Inspirado pelo cosmogonia das populações indígenas da região, o filme tem uma forte carga de espiritualidade, principalmente na relação com os mortos. Quase todos os moradores da ilha, de uma maneira ou de outra, carregam a presença dos seus familiares desaparecidos. Por duas vezes, o filme apresenta as assembleias dos moradores da ilha, uma de vivos e outra de mortos. “Quando cheguei para filmar, percebi que os moradores tinham medo dos fantasmas da ilha”, disse Beatriz durante o debate. “Tive que reescrever o roteiro para poder ser fiel aos que eles sentiam”.

CURTAS-METRAGENS

Os curtas-metragens que acompanharam os longas nas duas sessões também trouxeram questões em comum. O curta paulista Kairo, de Fábio Rodrigues, que acompanhou Los Silêncios, fala de um desaparecimento, tratado igualmente com muito sensibilidade.

O filme se passa na periferia de São Paulo e acompanha a chegada da assistente social Sônia (Vanessa Oliveira) a uma escola pública. Ela chega para pegar o menino Kairo (Pedro Guilherme ), de nove anos, para ter uma conversa com ele.

No passeio, fazem um lanche e andam no Parque do Ibirapuera. Com uma direção bastante sensível, Fábio Rodrigues se amarma de grande sutileza para mostrar como a violência acaba atingido a todos, sem exceção.

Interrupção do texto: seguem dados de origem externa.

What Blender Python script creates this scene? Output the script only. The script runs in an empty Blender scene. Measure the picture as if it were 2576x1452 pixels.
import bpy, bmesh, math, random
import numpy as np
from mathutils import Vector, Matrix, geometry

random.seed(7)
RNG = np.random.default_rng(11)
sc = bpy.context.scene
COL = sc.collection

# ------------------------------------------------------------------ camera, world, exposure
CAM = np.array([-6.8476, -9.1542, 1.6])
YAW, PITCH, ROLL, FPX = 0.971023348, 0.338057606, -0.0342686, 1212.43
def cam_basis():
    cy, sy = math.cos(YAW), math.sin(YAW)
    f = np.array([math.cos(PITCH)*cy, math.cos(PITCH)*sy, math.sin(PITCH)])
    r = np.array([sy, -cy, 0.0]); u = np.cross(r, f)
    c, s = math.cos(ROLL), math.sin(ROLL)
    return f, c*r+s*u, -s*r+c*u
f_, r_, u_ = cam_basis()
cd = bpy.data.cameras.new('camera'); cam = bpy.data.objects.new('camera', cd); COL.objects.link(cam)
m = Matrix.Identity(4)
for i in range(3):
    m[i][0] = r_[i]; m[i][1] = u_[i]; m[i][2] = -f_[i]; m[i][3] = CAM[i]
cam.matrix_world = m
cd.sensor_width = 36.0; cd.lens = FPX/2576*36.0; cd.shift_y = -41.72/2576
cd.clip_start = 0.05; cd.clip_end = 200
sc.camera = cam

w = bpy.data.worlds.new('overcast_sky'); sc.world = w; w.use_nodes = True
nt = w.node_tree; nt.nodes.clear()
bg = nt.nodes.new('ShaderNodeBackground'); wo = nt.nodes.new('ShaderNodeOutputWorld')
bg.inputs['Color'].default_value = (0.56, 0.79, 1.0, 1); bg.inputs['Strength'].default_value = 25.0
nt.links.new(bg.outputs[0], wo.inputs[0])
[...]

Já o cearense Boca de Loba, de Bárbara Cabeça, se acerca do cinema de gênero para tecer uma série de situações sobre o feminino. A partir de um grupo de mulheres que entram em bocas de lobo e vivem em comunidade, o filme parece visão ancestral de um coletivo que evoca um espírito selvagem, protetor das mulheres.

Mas o filme vai além da tentativa de criar um narrativa simples, com a criação de imagens criativas e marcantes, como uma supermulher que come o sol. Os efeitos especiais e a fotografia estilizada, quase sempre noturna, dão ao filme um tom de fábula.

O repórter viajou a convite da organização do festival.